A wolf in Taliban clothing?

UZGEN, Kyrgyzstan – Washington’s mounting offensive against the Taliban may be causing ripples in this distant, dusty southern Kyrgyz town.

Details are difficult to confirm independently, but analysts and local officials insist that Islamic militants are filtering back from Afghanistan into this corner of ex-Soviet Central Asia (see map below).

The motives of the militants, if they exist, are difficult to discern. Some may be looking for a safe haven to regroup and then return to Afghanistan; others may have decided to open a new front and focus their energies on trying to topple the wobbly local governments, especially in next-door Uzbekistan. And others – members of Central Asian groups once allied with the Taliban but now in steep decline – may simply be returning home.

Whatever the case, law enforcement bodies here appear to be at the moment battling pockets of extremely well-armed individuals and groups. In Tajikistan, officials have cut off the Tavildara region to outsiders as they attempt to rid the area of what they say are Afghan insurgents. In Uzbekistan in May, officials said a militant attack killed a policeman in a southern town. Last month, Kyrgyz officials staged two raids in the country’s south – first in Jalal-Abad, where they said they killed five gunmen, and then in Kosh-Korgon, a small village outside the regional center Uzgen, killing three. In total, authorities say they have arrested 18 people for “assisting international terrorist groups.”

The Kyrgyz State Committee for National Security, the successor to the KGB, said that the leader of the “destroyed terrorist group” was Khasan Suleimanov, who was born in Osh, Kyrgyzstan in 1977 and was trained in “international terrorist centers in Pakistan,” agencies reported. Other information, however, indicated that a number of the gunmen may have been Russian-speakers who were not from the area.

The militants stockpiled weapons and may have had links to the Islamic Movement of Uzbekistan, a group bent on deposing the authoritarian regime of Uzbek President Islam Karimov and establishing an Islamic state. Uzbek officials say that the IMU has carried out numerous terrorist attacks inside their country, though the movement itself usually does not claim responsibility.

What is certain, however, is that the IMU is allied with the Taliban – fighting alongside the Afghans during NATO’s campaign in 2003-2004, and then possibly later in Pakistan. But many security analysts believe that western forces may have eradicated the IMU as a functioning organization.

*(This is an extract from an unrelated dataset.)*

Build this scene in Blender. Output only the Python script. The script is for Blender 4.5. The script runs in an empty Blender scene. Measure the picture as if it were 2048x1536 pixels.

This is also not the first time that officials have warned of the threat of Islamic extremism. Kyrgyz authorities staged similar raids three years ago, in one case killing a prominent local imam. Gunmen also apparently attacked border posts, and in a series of incidents earlier in the decade, battled government forces in a remote mountain region and took hostages.

And as with earlier incidents, the governments’ assertions are being met with a large dose of skepticism. Some observers say that the proportion of the threat is being overblown, or may not exist at all. The region’s officials, they say, use the terrorist menace to justify beefing up their police forces, crack down on dissent or just curry favor with the West. Local “wars on terror” are still very much a topic that garners immediate sympathy in Washington and elsewhere.

“The reports about these events are coming primarily from the security services, which have a history of reporting false information” said Alisher Hamidov, an expert based in southern Kyrgyzstan who is pursuing a doctoral degree at Johns Hopkins University.

“What we are seeing are criminal groups being reported as extremists,” he added.

Others, however, insist the danger posed by these fighters is indeed very real.

“They are very hard to trace — they are very bad people who are planting bombs and are very experienced,” said one western official in Kyrgyzstan who asked to speak off-the-record. Part of the problem facing local security services, Western officials say, is that the gunmen are blowing themselves up, rather than permitting themselves to be taken into custody by law enforcement bodies — and therefore are denying themselves as further sources of intelligence.

Perhaps an indication that the terrorists are being taken seriously is the recent announcement that Russia will establish a base in Kyrgyzstan’s south in the sensitive Ferghana Valley — which stretches across Kyrgyzstan, Tajikistan and Uzbekistan.

The installation will be Russia’s second in the country, after an airbase in the north — and a U.S. transit base for Afghan operations at Bishkek’s main airport.

In Uzgen, in the Ferghana Valley, locals say extremists have appeared very rarely, and that they seem to be from outside the region. “Everyone knows everyone else here — our neighborhood is very quiet," says Murad, an elderly Uzgen native sitting quietly in a tea house across the street from one of the town’s main mosques, waiting for prayers to start. But he adds: “There are a lot of local youth who have traveled to Afghanistan and Pakistan and come back acting as if they are brainwashed.”